Peter Lurie is the author of Vision’s Immanence: Faulkner, Film, and the Popular Imagination (Johns Hopkins University Press, 2004) and of American Obscurantism: History and the Visual in U.S. Literature and Film (Oxford University Press, forthcoming), as well as the co-editor with Ann J. Abadie of Faulkner and Film (University Press of Mississippi, 2010). He is Associate Professor of English and Film Studies at the University of Richmond and in 2015 was the Fulbright Distinguished Chair in American Studies at the University of Warsaw. His current research project is provisionally titled Black Evanescence: Cinema’s Racial Ontology from Analogue to Digital.
Dr. Antonio Sanna completed his PhD at the University of Westminster in London in 2008. His main research areas are English literature, Gothic literature, horror films and TV, epic films, and cinematic adaptations. His publications include articles on Beowulf, Jane Austen’s novels, Dracula, Victorian ghost stories, The Portrait of Dorian Gray, and The Lord of the Rings. He has also published articles on films such as Star Wars: The Force Awakens, the Batman films, the Alien quadrilogy, the Harry Potter films, and the Twilight, Underworld, and Terminator sagas. He has contributed to the compilation of four encyclopedias.
Hansen Hsu is a Curator of the Center for Software History at the Computer History Museum. Hsu received his PhD in Science and Technology Studies from Cornell University in 2015, with a dissertation titled “The Appsmiths: Community, Identity, Affect and Ideology among Cocoa Developers from NeXT to iPhone.” From 1999 to 2005, Hsu worked at Apple, Inc. as a Quality Assurance Engineer on Mac OS X. Hsu received his BS in Electrical Engineering and Computer Science from the University of California, Berkeley in 1999 and his MA in History from Stony Brook University in 2007.
Ella Houston is currently completing a PhD at Lancaster University, focusing on the representation of disabled women in Anglo-American advertising, from a feminist disability studies perspective. Her research interests include the following: cultural disability studies, feminist disability studies, advertising, and subjective well-being. She also teaches disability studies in the Department of Disability and Education at Liverpool Hope University.

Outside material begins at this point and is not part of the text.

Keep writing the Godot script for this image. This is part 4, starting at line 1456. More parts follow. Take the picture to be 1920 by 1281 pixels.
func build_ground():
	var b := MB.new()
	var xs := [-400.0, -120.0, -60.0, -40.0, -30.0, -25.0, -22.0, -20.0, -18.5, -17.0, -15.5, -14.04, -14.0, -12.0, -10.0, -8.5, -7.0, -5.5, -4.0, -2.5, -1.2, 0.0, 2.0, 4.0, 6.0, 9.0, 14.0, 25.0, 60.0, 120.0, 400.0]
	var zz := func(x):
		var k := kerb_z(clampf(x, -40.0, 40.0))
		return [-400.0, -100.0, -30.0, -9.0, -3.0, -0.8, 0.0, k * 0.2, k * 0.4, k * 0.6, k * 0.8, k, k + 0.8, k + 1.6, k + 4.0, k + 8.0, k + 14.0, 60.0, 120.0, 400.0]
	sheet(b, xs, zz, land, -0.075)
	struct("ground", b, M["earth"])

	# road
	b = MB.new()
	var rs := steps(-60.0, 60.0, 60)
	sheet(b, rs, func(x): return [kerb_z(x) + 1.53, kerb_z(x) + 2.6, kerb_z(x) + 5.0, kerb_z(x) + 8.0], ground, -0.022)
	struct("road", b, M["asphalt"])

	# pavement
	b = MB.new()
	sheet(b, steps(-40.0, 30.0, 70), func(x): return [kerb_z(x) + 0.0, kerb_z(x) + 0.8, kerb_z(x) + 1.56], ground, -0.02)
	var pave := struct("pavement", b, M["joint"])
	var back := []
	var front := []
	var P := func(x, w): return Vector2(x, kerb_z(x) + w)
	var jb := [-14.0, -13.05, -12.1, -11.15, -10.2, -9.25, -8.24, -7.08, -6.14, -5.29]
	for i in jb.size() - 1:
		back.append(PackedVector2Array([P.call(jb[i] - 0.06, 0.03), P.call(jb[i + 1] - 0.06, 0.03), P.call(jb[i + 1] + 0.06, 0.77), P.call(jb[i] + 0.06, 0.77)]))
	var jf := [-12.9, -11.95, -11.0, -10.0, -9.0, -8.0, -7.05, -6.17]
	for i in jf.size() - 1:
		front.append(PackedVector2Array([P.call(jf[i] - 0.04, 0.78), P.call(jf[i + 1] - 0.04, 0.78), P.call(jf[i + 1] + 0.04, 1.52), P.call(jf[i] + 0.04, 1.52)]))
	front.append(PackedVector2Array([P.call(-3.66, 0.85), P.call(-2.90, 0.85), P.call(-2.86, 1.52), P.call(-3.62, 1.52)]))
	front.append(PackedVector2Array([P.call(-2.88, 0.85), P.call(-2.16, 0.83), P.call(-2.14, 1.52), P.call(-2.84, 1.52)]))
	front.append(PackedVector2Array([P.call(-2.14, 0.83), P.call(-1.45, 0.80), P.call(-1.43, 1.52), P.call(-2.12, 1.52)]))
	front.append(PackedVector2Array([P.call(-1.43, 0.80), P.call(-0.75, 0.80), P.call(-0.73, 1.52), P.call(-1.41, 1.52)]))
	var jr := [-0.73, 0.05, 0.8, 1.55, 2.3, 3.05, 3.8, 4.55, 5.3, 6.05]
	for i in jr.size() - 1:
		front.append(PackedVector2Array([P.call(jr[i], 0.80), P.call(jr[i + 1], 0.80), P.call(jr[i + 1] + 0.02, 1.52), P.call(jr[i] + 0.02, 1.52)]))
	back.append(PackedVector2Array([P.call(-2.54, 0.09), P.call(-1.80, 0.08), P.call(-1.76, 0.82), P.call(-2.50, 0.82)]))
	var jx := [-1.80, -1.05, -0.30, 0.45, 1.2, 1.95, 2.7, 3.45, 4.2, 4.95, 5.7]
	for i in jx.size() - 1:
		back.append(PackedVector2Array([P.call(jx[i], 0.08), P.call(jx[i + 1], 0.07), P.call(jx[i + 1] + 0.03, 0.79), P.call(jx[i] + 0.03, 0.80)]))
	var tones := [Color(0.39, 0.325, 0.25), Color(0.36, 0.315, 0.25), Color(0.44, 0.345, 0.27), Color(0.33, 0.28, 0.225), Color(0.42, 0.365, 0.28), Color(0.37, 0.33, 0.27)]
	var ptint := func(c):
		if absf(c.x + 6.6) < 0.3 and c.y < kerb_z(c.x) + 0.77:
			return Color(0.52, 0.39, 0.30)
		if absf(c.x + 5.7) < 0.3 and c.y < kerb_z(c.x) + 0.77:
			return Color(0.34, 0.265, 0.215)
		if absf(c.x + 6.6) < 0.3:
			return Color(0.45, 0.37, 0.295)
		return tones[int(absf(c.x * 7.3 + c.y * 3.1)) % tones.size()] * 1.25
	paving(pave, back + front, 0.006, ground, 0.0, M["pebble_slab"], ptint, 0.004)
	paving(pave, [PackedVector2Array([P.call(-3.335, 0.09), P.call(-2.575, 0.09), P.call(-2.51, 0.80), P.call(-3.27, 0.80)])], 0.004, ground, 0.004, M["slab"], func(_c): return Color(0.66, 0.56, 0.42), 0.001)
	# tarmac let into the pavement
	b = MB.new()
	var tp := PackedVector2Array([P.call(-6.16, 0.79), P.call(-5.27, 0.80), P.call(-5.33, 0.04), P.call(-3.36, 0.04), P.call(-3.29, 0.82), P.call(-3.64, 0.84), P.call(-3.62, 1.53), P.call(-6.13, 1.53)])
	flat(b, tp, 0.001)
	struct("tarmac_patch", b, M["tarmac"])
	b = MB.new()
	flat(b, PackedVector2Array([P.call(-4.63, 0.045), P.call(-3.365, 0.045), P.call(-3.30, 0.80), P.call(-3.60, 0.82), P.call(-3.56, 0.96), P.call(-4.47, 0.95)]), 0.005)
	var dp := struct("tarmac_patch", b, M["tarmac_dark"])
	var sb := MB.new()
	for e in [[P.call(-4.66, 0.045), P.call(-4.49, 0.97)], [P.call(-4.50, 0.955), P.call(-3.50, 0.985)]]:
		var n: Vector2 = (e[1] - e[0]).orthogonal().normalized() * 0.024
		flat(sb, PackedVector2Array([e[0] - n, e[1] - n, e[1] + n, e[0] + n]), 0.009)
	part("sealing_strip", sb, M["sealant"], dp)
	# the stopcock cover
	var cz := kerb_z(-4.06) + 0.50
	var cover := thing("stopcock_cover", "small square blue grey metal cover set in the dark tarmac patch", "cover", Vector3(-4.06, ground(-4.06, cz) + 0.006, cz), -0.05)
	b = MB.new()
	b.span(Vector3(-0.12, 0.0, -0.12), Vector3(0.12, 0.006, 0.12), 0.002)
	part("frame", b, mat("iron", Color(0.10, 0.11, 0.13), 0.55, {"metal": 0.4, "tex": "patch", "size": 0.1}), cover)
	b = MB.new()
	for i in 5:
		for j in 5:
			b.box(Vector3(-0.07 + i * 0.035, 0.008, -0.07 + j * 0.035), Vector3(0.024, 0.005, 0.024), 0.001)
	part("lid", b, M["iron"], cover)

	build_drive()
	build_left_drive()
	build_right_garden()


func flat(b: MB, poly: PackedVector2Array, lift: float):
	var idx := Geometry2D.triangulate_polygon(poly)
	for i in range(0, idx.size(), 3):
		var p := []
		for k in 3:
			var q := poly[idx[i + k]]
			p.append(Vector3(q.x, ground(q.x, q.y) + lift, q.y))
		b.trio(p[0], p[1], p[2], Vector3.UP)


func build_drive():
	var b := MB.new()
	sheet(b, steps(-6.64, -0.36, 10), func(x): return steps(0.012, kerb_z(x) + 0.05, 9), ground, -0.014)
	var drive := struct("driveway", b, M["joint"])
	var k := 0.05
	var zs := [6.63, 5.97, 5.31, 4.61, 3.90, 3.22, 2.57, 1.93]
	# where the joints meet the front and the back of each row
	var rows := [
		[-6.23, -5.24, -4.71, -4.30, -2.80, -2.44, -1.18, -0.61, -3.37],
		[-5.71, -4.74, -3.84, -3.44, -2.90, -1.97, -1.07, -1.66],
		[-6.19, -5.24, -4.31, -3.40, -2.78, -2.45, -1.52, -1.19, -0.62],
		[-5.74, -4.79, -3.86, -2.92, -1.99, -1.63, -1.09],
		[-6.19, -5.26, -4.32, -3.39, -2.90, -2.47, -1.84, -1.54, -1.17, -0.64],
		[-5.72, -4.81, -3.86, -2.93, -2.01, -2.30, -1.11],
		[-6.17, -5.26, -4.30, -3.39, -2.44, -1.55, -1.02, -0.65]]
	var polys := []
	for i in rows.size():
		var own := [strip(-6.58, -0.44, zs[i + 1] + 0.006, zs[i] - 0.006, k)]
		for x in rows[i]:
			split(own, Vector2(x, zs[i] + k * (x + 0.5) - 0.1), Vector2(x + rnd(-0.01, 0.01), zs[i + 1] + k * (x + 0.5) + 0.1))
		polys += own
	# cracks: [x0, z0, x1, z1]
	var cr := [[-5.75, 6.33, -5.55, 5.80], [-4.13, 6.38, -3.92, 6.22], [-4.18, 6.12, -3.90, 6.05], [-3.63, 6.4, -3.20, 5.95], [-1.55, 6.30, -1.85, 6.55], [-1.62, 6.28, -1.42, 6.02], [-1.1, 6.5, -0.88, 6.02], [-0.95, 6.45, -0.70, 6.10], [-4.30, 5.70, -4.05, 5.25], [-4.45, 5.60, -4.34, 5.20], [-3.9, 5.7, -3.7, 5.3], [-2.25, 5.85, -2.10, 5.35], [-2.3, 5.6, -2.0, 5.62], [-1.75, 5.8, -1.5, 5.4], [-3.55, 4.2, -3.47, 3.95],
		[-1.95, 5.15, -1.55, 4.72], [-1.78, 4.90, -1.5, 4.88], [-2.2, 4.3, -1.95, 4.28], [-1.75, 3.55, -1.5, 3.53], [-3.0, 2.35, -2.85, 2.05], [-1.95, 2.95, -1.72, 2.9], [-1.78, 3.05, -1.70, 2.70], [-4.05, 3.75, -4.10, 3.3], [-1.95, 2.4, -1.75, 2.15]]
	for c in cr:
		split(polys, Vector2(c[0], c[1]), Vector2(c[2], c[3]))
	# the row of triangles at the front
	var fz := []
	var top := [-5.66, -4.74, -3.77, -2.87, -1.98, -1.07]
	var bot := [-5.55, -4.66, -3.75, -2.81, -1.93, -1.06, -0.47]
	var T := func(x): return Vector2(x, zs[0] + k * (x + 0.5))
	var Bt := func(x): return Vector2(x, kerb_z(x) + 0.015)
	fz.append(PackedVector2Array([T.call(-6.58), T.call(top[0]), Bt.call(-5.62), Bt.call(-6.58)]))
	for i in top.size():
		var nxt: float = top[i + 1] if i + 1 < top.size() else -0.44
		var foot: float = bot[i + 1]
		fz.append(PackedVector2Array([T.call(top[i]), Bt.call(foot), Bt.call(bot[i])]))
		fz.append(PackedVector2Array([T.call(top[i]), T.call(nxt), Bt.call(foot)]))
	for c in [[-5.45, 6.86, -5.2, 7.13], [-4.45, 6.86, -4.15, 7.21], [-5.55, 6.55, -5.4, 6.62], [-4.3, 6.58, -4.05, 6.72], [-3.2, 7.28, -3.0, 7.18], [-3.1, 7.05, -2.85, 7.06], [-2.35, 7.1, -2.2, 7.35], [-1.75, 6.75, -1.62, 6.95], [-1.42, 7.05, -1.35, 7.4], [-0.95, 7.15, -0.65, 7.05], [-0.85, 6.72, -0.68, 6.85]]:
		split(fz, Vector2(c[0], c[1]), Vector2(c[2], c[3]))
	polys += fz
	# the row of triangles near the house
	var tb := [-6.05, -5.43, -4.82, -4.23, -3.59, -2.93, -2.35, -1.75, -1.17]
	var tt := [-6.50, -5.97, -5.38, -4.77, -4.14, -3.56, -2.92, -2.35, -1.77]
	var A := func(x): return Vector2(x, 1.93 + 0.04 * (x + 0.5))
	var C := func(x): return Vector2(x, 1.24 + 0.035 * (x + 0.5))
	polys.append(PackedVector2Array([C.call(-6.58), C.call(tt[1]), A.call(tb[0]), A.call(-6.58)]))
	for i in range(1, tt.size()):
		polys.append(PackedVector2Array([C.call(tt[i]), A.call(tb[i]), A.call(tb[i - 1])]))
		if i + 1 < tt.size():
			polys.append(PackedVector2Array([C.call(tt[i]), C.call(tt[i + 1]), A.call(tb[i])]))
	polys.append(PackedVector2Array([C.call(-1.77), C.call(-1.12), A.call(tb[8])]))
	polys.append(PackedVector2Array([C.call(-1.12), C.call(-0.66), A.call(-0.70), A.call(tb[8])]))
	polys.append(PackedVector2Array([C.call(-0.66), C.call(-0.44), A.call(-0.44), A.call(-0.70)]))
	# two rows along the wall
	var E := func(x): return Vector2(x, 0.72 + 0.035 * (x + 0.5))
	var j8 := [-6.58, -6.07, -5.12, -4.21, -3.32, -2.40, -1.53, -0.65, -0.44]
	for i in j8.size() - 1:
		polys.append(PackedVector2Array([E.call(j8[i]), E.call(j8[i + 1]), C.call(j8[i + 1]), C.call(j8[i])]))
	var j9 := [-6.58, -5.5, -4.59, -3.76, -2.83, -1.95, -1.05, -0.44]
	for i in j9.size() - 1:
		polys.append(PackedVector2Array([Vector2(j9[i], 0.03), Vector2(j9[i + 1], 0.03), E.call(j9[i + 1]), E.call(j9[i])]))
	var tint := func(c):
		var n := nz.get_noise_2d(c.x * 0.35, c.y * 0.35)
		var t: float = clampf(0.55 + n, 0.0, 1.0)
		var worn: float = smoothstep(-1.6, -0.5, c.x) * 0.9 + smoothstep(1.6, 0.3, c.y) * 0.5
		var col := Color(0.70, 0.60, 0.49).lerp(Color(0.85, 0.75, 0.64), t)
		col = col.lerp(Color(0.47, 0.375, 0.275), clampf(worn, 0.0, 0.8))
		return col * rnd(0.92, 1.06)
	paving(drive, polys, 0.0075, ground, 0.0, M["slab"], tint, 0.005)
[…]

Kristof van Baarle is a research scholar at Ghent University with a PhD fellowship of the Research Foundation, Flanders. His research focuses on critical post-humanism, Giorgio Agamben, and Kris Verdonck. Kristof has published about these topics in several journals, including DOCUMENTA, Performance Research, Etcetera, along with book chapters in edited volumes. He also works as a dramaturge for Kris Verdonck/A Two Dogs Company and is an editor of the Belgian theater journal Etcetera.